Dans ces conditions, sur le plan social, la gauche et la droite se valent, dans l’opinion de ceux que Christophe Guilluy appelle « les gens ordinaires ». C’est parce qu’ils sont rationnels et qu’ils comprennent assez bien ce qui est en question sur le théâtre politique que les membres des classes populaires préfèrent aujourd’hui voter pour Marine Le Pen plutôt que pour Mélenchon. Évidemment, les donneurs de leçons dénonceront l’abrutissement des masses par les médias et les réseaux sociaux, ou leur « aliénation ». On connait le mépris des gens qui se croient instruits pour « ceux d’en bas ». Mais en réalité, le « progressisme » apparaît comme la principale menace pour les classes pauvres, pour ce précariat qui subit le « progrès » dans ses pires aspects. Être conservateur, au moins, c’est se prononcer pour conserver ce que l’on a, les acquis sociaux des décennies de luttes ouvrières, mais aussi un certain genre de vie auquel les « gens ordinaires » sont attachés. Quand l’internationalisme a été liquidé au profit du mondialisme, le retour à la nation apparaît comme un ultime refuge.
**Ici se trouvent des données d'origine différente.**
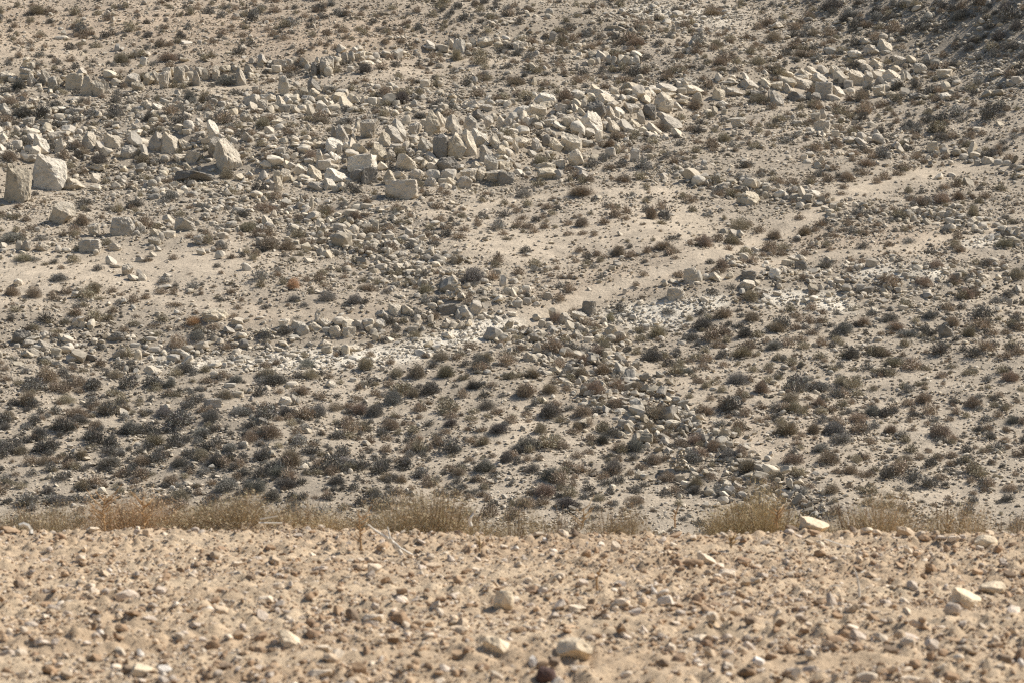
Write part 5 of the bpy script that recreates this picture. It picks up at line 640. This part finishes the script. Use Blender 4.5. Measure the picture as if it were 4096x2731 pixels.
for o, x, y, look, noun in named:
    c = sorted(((math.hypot(x - a, (y - b) * 1.3), n, a, b) for n, a, b in LM))
    lab = None
    if c[0][0] < 14:
        lab = f"{look} {noun}, known as {c[0][1]}".replace('known as the', 'the one called'); lab = f"{look} {noun}, {c[0][1].replace('the ', 'itself the ', 1)}"
        if lab in used: lab = None
    if lab is None:
        for d, n, a, b in c[(1 if c[0][0] < 14 else 0):14]:
            q = 'close ' if d < 110 else 'a little way ' if d < 260 else 'well ' if d < 520 else 'far '
            t = f"{look} {noun} {q}{direction(x - a, y - b)} {n}"
            if len(t.split()) > 16: t = t.split(' ', 1)[1]
            if t not in used: lab = t; break
    if lab is None: lab = f"{look} {noun} near {c[0][1]} and {c[1][1]}"
    used.add(lab); o['label'] = lab

# ------------------------------------------------------------------ camera, sun, sky
cam = bpy.data.cameras.new('camera'); co = bpy.data.objects.new('camera', cam); COL.objects.link(co)
co.location = (0, 0, CAMZ); co.rotation_euler = (R(90), 0, 0)
cam.sensor_width = 36; cam.lens = 36 * F / 4096; cam.clip_end = 2000; cam.clip_start = .5
cam.dof.use_dof = True; cam.dof.focus_distance = 104; cam.dof.aperture_fstop = 6.5
sc.camera = co
AZ, EL = R(69), R(47)        # sun to the right and slightly beyond the subject; azimuth clockwise from +Y
sd = np.array([math.sin(AZ) * math.cos(EL), math.cos(AZ) * math.cos(EL), math.sin(EL)])
sun = bpy.data.lights.new('sun', 'SUN'); sun.energy = 4.8; sun.angle = R(.53); sun.color = (1, .955, .88)
so = bpy.data.objects.new('sun', sun); COL.objects.link(so)
from mathutils import Vector
so.rotation_euler = Vector(sd).to_track_quat('Z', 'Y').to_euler()
W = bpy.data.worlds.new('World'); sc.world = W; W.use_nodes = True
bg = W.node_tree.nodes['Background']; sky = W.node_tree.nodes.new('ShaderNodeTexSky'); sky.sky_type = 'NISHITA'
sky.sun_disc = False; sky.sun_elevation = EL; sky.sun_rotation = AZ
W.node_tree.links.new(sky.outputs[0], bg.inputs[0]); bg.inputs[1].default_value = .074
vs = sc.view_settings; vs.view_transform = 'Standard'; vs.look = 'None'; vs.exposure = .44; vs.gamma = 1
sc.render.engine = 'CYCLES'; sc.cycles.max_bounces = 4; sc.cycles.diffuse_bounces = 3; sc.cycles.use_denoising = False; sc.cycles.filter_width = 1.2
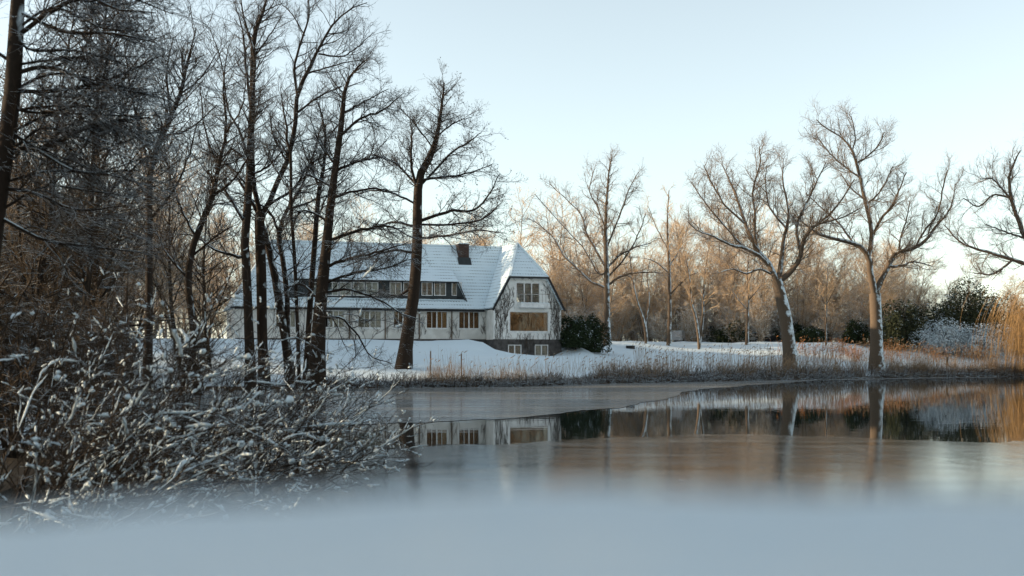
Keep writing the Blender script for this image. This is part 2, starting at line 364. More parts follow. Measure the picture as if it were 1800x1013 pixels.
# the snow-covered near bank, right under the lens
bx_, by_ = np.linspace(-3, 3, 121), np.concatenate([np.linspace(-2.5, .3, 15)[:-1], np.linspace(.3, 1.5, 49)])
BX, BY = np.meshgrid(bx_, by_)
lip = .50 + .035 * np.sin(BX * 3.1 + .6) + .02 * np.sin(BX * 7.3) + .012 * np.sin(BX * 19 + 1) + .007 * np.sin(BX * 41)
BZ = 2.2375 + .008 * np.tanh(BX * 3) + .006 * np.sin(BX * 9 + BY * 5) - .9 * np.clip(BY - lip, 0, 9) ** 1.3 * 2.4
BZ -= sstep(.15, -.8, BY) * .12
idx = np.arange(BX.size).reshape(BX.shape)
quads = np.stack([idx[:-1, :-1], idx[:-1, 1:], idx[1:, 1:], idx[1:, :-1]], -1).reshape(-1, 4)
tag(link('snow_bank', new_mesh('snow_bank', np.stack([BX, BY, BZ], -1), quads, smooth=True), mat=M['snow_near']), kind='structure')

# ------------------------------------------------------------------ branch machinery (all vectorised)
def unit(a): return a / np.maximum(np.linalg.norm(a, axis=-1, keepdims=True), 1e-9)

def grow(st, di, ln, nseg, wob, trop, r):
    N = len(st); P = np.empty((N, nseg + 1, 3)); P[:, 0] = st; d = unit(di); h = (ln / nseg)[:, None]
    trop = np.asarray(trop, float)
    for i in range(nseg):
        d = unit(d + r.normal(0, wob, (N, 3)) + trop)
        P[:, i + 1] = P[:, i] + d * h
    return P

def at_t(P, R, pi, t):
    n = P.shape[1] - 1; s = t * n; i = np.minimum(s.astype(int), n - 1); f = (s - i)[:, None]
    return P[pi, i] * (1 - f) + P[pi, i + 1] * f, unit(P[pi, i + 1] - P[pi, i]), R[pi, i] * (1 - f[:, 0]) + R[pi, i + 1] * f[:, 0]

def spawn(P, R, c, r):
    """c: n per branch or den per metre, t range, ang, len (absolute) or lf (of the parent), rr, rmax, seg, wob, trop"""
    L = np.linalg.norm(np.diff(P, axis=1), axis=2).sum(1)
    if 'den' in c: cnt = np.maximum(c.get('nmin', 1), np.round(L * c['den'] * r.uniform(.75, 1.25, len(L)))).astype(int)
    else: cnt = np.full(len(P), c['n'])
    pi = np.repeat(np.arange(len(P)), cnt)
    k = np.concatenate([np.arange(q) for q in cnt]) if len(cnt) else np.array([])
    t0, t1 = c.get('t', (.25, 1))
    t = np.clip(t0 + (t1 - t0) * (k + r.uniform(0, 1, len(pi))) / cnt[pi], 0, .999)
    p, tn, rd = at_t(P, R, pi, t)
    rv = r.normal(0, 1, (len(pi), 3)) * np.array(c.get('flat', (1, 1, 1)))
    pe = unit(rv - tn * (rv * tn).sum(1, keepdims=True))
    a = np.radians(r.normal(c['ang'][0], c['ang'][1], len(pi)))[:, None]
    d = np.cos(a) * tn + np.sin(a) * pe
    if 'bias' in c: d = d + np.asarray(c['bias'])
    if 'len' in c: ln = r.uniform(c['len'][0], c['len'][1], len(pi)) * (1 - c.get('ts', .4) * t)
    else: ln = L[pi] * r.uniform(c['lf'][0], c['lf'][1], len(pi)) * (1 - c.get('ts', .5) * t)
    r0 = np.minimum(rd * c.get('rr', .6), c.get('rmax', 9)); r0 = np.maximum(r0, c.get('rmin', .006))
    Q = grow(p, d, ln, c['seg'], c.get('wob', .15), c.get('trop', (0, 0, .05)), r)
    tip = np.maximum(r0 * c.get('tip', .35), c.get('rmin', .006) * .7)
    RR = r0[:, None] + (tip - r0)[:, None] * np.linspace(0, 1, c['seg'] + 1)[None]
    return Q, RR

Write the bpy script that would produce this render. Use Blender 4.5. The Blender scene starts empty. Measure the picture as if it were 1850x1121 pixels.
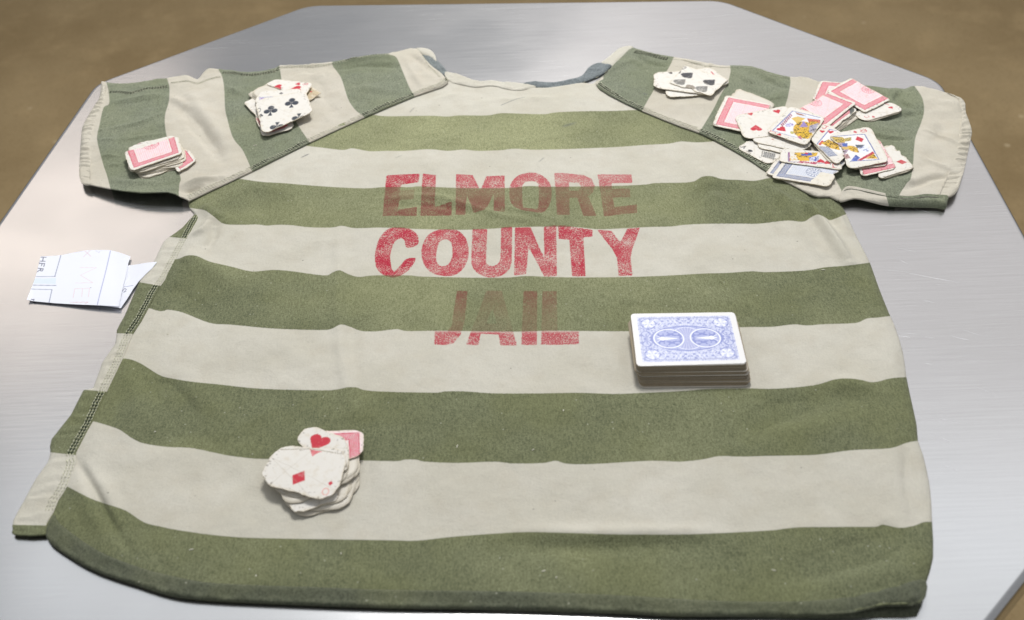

De cette situation, il ne sera pas facile de sortir. En effet, toute marche arrière est interdite : on ne peut pas revenir à la situation des « trente glorieuses » et au « partage » (produit d’un rapport de forces) entre capital et travail : la combinaison des destructions massives, de l’hégémonie des États-Unis et de la puissance soviétique ne reviendra pas. Pas plus que ne reviendra l’énergie abondante et bon marché qu’était le pétrole. On ne peut compter sur la croissance infinie pour permettre à toutes les aspirations de coexister et on sait bien qu’il n’est guère possible que les pauvres s’appauvrissent indéfiniment et que les riches continuent de s’enrichir. Tout indique qu’à moyen terme nous connaitrons une crise économique et sociale de grande ampleur et personne ne peut exclure une catastrophe de type troisième guerre mondiale dont les conséquences seraient autrement effroyables que celles de la deuxième. Comme il n’y a pas de grand complot dont il suffirait de démasquer les comploteurs, mais ce que ce qui est en cause, c’est le grand automate qu’est le capital, c’est à une révolution radicale qu’il faut nous préparer, pas seulement une révolution sociale, mais aussi une révolution morale. Au « toujours plus », au délire de toute-puissance de l’homme qui croit se faire tout seul, il faut substituer le sens des limites, de la juste mesure et retrouver la communauté politique comme lieu où peut se penser véritablement le bonheur. On se souvient peut-être qu’un des groupes post-soixante-huitards avait pour devise : « nous voulons tout, tout de suite, vivre sans entraves et jouir sans temps mort. » Cette devise n’avait absolument rien de révolutionnaire, contrairement à ce que croyaient ses auteurs, elle était exactement la devise du capitalisme absolu et c’est à cela que nous devons tourner le dos, définitivement après quelques siècles de croissance de la richesse et de la puissance.